Volgens Feenstra bestaat het gevoel opgesloten te zitten uit twee factoren. De eerste is baanontevredenheid. Dit ontstaat grotendeels door het gebrek aan waardering, erkenning, uitdaging en verantwoordelijkheden in de baan. Maar ook een negatieve relatie met de directe leidinggevende of door een negatieve sfeer op de werkvloer speelden een rol. De tweede factor is het idee dat de kansen op een betere baan niet groot zijn. Bijvoorbeeld doordat de huidige arbeidsvoorwaarden gunstig zijn, of de vertrekregeling juist ongunstig. Ook opleidingsniveau, leeftijd, arbeidsduur en gebrek aan moed of richting om een nieuwe baan aan te gaan, spelen mee.
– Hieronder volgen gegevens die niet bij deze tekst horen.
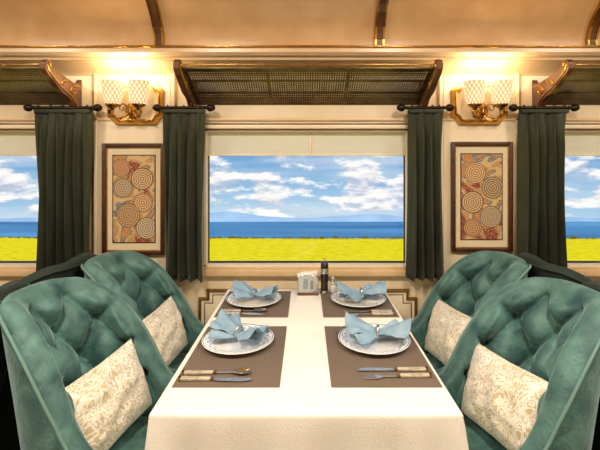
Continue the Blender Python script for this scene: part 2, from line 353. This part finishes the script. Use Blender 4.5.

Mensen die zich opgesloten voelen, ondervinden daar verschillende negatieve gevolgen van. Sommigen voelen zich alleen wat gefrustreerd of boos over deze situatie waarin zij terechtgekomen waren. Anderen hadden te maken met energie-uitputting en stress en sommigen kregen zelfs depressieve klachten of een burn-out. uitmensen die de ervaring hebben opgesloten te zitten in hun baan terughoudend zijn om over hun gevoelens en gedachtes te praten, met hun leidinggevende of een collega.

Bewustwording

Volgens Feenstra kunnen werkgevers en HR-managers een aantal dingen doen waardoor minder mensen zich opgesloten voelen. Een enquête kan inzicht geven in hoeveel medewerkers zich opgesloten voelen en in welke afdelingen dat het vaakst voorkomt. Daarnaast zijn het creëren van bewustwording en openheid belangrijk. Men dient zich er bewust van te zijn dat mensen in een dergelijke situatie serieuze fysieke en mentale problemen kunnen ervaren. Voorlichting kan een eerste stap zijn om ervoor te zorgen dat mensen minder lang en minder heftig een dergelijk proces doormaken. Maar ook kan er gekeken worden naar praktische zaken als het zorgen voor een goede vertrekregeling.

Auteurs

Dr. Merel T. Feenstra-Verschure, professor Dorien Kooij en professor Charissa Freese zijn verbonden aan de afdeling Human Resource Studies van de Tilburg School of Social and Behavioral Sciences, Tilburg University. Charissa Freese is ook verbonden aan TIAS School for Business & Society en North-West University SIP & HRM, Zuid Afrika

Download hier het volledige artikel (pdf)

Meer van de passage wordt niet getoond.